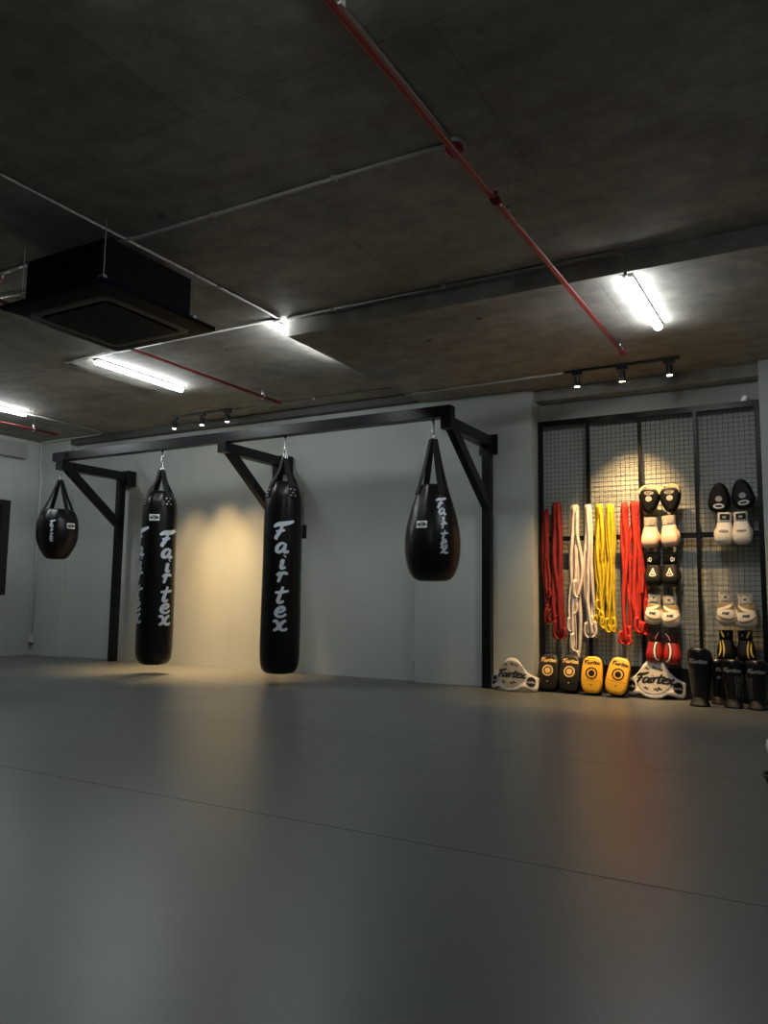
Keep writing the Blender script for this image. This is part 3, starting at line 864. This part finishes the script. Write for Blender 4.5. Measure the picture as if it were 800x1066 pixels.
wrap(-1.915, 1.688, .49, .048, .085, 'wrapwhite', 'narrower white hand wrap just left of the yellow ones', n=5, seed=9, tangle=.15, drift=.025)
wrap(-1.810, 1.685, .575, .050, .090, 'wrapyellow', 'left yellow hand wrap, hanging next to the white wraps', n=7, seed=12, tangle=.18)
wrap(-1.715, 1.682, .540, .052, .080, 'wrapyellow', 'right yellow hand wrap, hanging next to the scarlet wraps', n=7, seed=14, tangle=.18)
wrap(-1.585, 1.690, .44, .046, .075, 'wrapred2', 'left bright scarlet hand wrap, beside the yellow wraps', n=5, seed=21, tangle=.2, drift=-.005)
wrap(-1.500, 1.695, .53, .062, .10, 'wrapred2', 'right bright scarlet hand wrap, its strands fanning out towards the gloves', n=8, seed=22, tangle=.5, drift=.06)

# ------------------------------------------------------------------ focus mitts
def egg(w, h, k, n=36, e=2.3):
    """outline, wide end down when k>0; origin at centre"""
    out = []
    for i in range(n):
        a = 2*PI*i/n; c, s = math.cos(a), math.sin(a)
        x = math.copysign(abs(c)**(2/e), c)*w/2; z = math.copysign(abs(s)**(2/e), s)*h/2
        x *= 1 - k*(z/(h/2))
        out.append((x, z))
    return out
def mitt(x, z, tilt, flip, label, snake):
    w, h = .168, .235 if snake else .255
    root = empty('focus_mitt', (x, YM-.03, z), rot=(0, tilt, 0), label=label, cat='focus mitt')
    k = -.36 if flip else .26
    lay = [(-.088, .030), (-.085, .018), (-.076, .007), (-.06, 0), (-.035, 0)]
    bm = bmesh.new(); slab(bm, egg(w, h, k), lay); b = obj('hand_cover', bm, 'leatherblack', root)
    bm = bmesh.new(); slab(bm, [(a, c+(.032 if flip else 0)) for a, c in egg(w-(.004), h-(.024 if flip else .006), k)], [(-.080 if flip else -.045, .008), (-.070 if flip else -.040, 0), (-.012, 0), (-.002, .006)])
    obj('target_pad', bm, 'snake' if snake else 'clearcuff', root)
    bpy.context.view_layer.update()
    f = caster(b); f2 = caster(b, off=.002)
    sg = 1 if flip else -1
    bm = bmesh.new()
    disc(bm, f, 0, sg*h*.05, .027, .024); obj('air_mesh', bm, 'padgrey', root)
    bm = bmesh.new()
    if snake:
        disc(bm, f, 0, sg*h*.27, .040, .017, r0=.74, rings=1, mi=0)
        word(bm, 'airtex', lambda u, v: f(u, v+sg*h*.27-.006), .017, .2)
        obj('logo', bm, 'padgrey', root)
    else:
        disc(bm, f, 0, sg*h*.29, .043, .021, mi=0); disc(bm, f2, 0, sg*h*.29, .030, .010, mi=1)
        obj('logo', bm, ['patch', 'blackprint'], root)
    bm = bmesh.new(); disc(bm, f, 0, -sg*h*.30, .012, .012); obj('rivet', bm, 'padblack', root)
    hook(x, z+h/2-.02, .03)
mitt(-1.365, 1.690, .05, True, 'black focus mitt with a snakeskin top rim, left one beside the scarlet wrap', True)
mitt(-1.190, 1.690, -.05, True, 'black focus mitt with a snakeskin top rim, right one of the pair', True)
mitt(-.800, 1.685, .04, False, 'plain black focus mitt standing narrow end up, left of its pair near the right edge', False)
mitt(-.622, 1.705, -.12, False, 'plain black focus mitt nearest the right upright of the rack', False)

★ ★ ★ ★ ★

#### [Work instructions]
Reproduce the material in its entirety and word for word, without the pictures.

#### [Solution below]
Keep writing the Blender script for this image. This is part 3, starting at line 864. This part finishes the script. Write for Blender 4.5. Measure the picture as if it were 800x1066 pixels.
wrap(-1.915, 1.688, .49, .048, .085, 'wrapwhite', 'narrower white hand wrap just left of the yellow ones', n=5, seed=9, tangle=.15, drift=.025)
wrap(-1.810, 1.685, .575, .050, .090, 'wrapyellow', 'left yellow hand wrap, hanging next to the white wraps', n=7, seed=12, tangle=.18)
wrap(-1.715, 1.682, .540, .052, .080, 'wrapyellow', 'right yellow hand wrap, hanging next to the scarlet wraps', n=7, seed=14, tangle=.18)
wrap(-1.585, 1.690, .44, .046, .075, 'wrapred2', 'left bright scarlet hand wrap, beside the yellow wraps', n=5, seed=21, tangle=.2, drift=-.005)
wrap(-1.500, 1.695, .53, .062, .10, 'wrapred2', 'right bright scarlet hand wrap, its strands fanning out towards the gloves', n=8, seed=22, tangle=.5, drift=.06)

# ------------------------------------------------------------------ focus mitts
def egg(w, h, k, n=36, e=2.3):
    """outline, wide end down when k>0; origin at centre"""
    out = []
    for i in range(n):
        a = 2*PI*i/n; c, s = math.cos(a), math.sin(a)
        x = math.copysign(abs(c)**(2/e), c)*w/2; z = math.copysign(abs(s)**(2/e), s)*h/2
        x *= 1 - k*(z/(h/2))
        out.append((x, z))
    return out
def mitt(x, z, tilt, flip, label, snake):
    w, h = .168, .235 if snake else .255
    root = empty('focus_mitt', (x, YM-.03, z), rot=(0, tilt, 0), label=label, cat='focus mitt')
    k = -.36 if flip else .26
    lay = [(-.088, .030), (-.085, .018), (-.076, .007), (-.06, 0), (-.035, 0)]
    bm = bmesh.new(); slab(bm, egg(w, h, k), lay); b = obj('hand_cover', bm, 'leatherblack', root)
    bm = bmesh.new(); slab(bm, [(a, c+(.032 if flip else 0)) for a, c in egg(w-(.004), h-(.024 if flip else .006), k)], [(-.080 if flip else -.045, .008), (-.070 if flip else -.040, 0), (-.012, 0), (-.002, .006)])
    obj('target_pad', bm, 'snake' if snake else 'clearcuff', root)
    bpy.context.view_layer.update()
    f = caster(b); f2 = caster(b, off=.002)
    sg = 1 if flip else -1
    bm = bmesh.new()
    disc(bm, f, 0, sg*h*.05, .027, .024); obj('air_mesh', bm, 'padgrey', root)
    bm = bmesh.new()
    if snake:
        disc(bm, f, 0, sg*h*.27, .040, .017, r0=.74, rings=1, mi=0)
        word(bm, 'airtex', lambda u, v: f(u, v+sg*h*.27-.006), .017, .2)
        obj('logo', bm, 'padgrey', root)
    else:
        disc(bm, f, 0, sg*h*.29, .043, .021, mi=0); disc(bm, f2, 0, sg*h*.29, .030, .010, mi=1)
        obj('logo', bm, ['patch', 'blackprint'], root)
    bm = bmesh.new(); disc(bm, f, 0, -sg*h*.30, .012, .012); obj('rivet', bm, 'padblack', root)
    hook(x, z+h/2-.02, .03)
mitt(-1.365, 1.690, .05, True, 'black focus mitt with a snakeskin top rim, left one beside the scarlet wrap', True)
mitt(-1.190, 1.690, -.05, True, 'black focus mitt with a snakeskin top rim, right one of the pair', True)
mitt(-.800, 1.685, .04, False, 'plain black focus mitt standing narrow end up, left of its pair near the right edge', False)
mitt(-.622, 1.705, -.12, False, 'plain black focus mitt nearest the right upright of the rack', False)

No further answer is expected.